Murphy Center provides resources to end homelessness in Fort Collins

Charlotte Lang

On Conifer Street in Fort Collins, a building known as the Murphy Center stands in rebellion against the growing issue of homelessness in the Fort Collins community.

A mural painted on a wall depicting people being helped
The mural painted on the wall at the Murphy Center is representative of the work they do as a resource center for homeless and those at risk of being homeless. They coordinate activities to help people in many different areas, from providing them with tools to find and hold steady employment to basic supplies for day to day life. (Josh Schroeder | Collegian)

The Sister Mary Alice Murphy Center for Hope — more commonly known as the Murphy Center — continues the vision of Sister Mary Alice Murphy, who spent decades working for the homeles by providing resources.

Ad

Since its inception in February 2009, the Murphy Center works to continue this vision.

Executive Director of Homeless Gear David Rout said the establishment is a one-stop shop resource center for people who are homeless or at risk of becoming homeless.

Rout’s agency Homeless Gear, while originally a partner of the center, has worked with the Murphy Center as a managing company since December 2016. The new leadership has seen many changes in the center, such as a reduced budget and increased collaborative efforts with outside agencies.

“(In 2016) service providers and foundations got together and really restructured the … organizational infrastructure … with a goal to make it more collaborative,” Rout said. “There’s more of a shared leadership among different agencies. It’s the collective responsibility of these agencies to provide services.”

By emphasizing this responsibility, the costs of the Murphy Center have gone down and the leadership of agencies in the center has gone up.

The center is run with the input of a four-agency council. These agencies include Homeless Gear, Summitstone Health Partners, Neighbor to Neighbor and Catholic Charities. They collaborate on the long-term vision and programming of the Murphy Center.

Along with these agencies, the Murphy Center hosts organizations such as the Colorado State University School of Social Work, Prevent Unwanted Pets and the Northern Colorado AIDS Project.

Other direct services offered are showers, mail and bike repair. Guests are also offered the Career Closet, a resource which equips job-seekers with the clothing and tools required for a job or interview.

These services and more are available to any guest of the Murphy Center struggling with housing, employment, or mental health, but the greatest focus is on housing.

“Part of the purpose of the (Housing First Initiative) is to give us a sense of how we as a community are doing when it comes to moving the needle on the issue of homelessness,” Rout said in regards to a program launched by Homeless Gear in partnership with Homeward 2020 and the City of Fort Collins. “Ultimately, the goal of the Murphy Center is to solve homelessness in our community.”

Ad

Part of the purpose of the (Housing First Initiative) is to give us a sense of how we as a community are doing when it comes to moving the needle on the issue of homelessness,” David Rout, Murphy Center executive director

According to Rout, Fort Collins is estimated to have 364 people who have been homeless for six months or longer. The Murphy Center was able to help 20 people escape homelessness in the last quarter of their work.

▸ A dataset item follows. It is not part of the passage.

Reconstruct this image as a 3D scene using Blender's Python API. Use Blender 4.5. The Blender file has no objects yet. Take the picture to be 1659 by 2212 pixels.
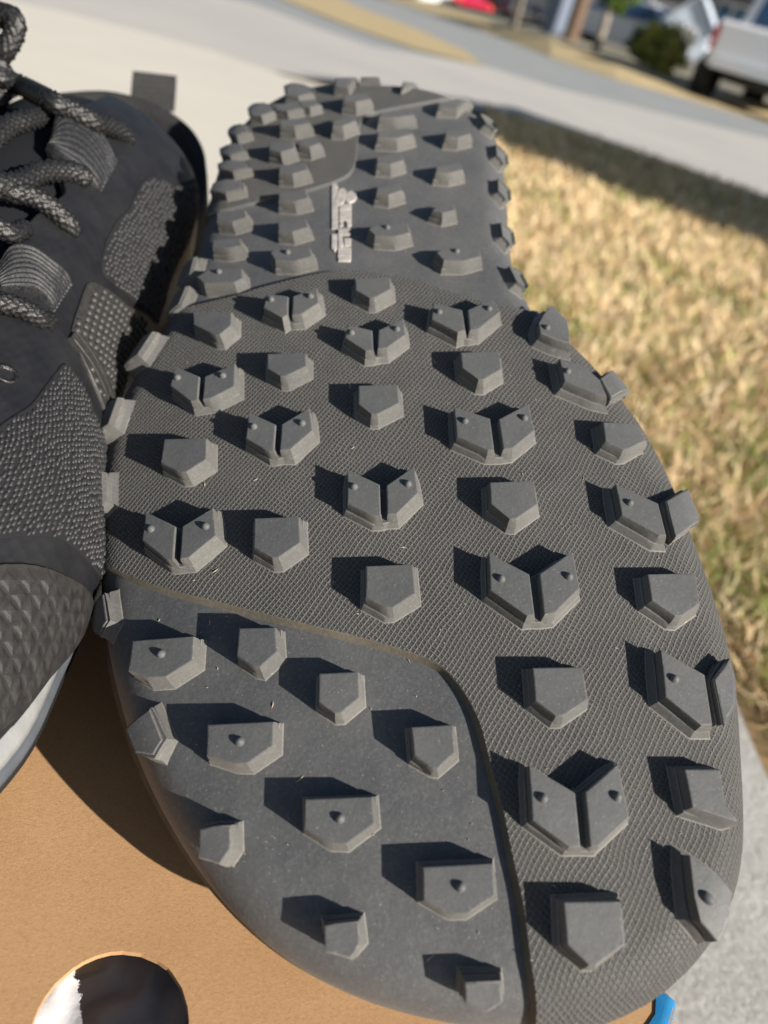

“We are moving people out of homelessness but there are also people slipping into homelessness,” Rout said. “We’re trying to figure out what the gaps are in our community that prevents people from staying in their homes.”

While the Murphy Center focuses on reducing the number of homeless people in Fort Collins, it also offers hope alongside aid.

An example of this is found in the Front Range Community College art department. Members of this program and guests of the Murphy Center were offered the chance to express themselves through art. Together, they created a mural for the Murphy Center.

“(The mural) represents the … aspirational side of what we do as service providers,” Rout said. “Homelessness is not a happy topic. It’s not something we should accept that people experience. The mural reflects a hopefulness that we as a community can do more and make a real difference when it comes to the issue as a whole.”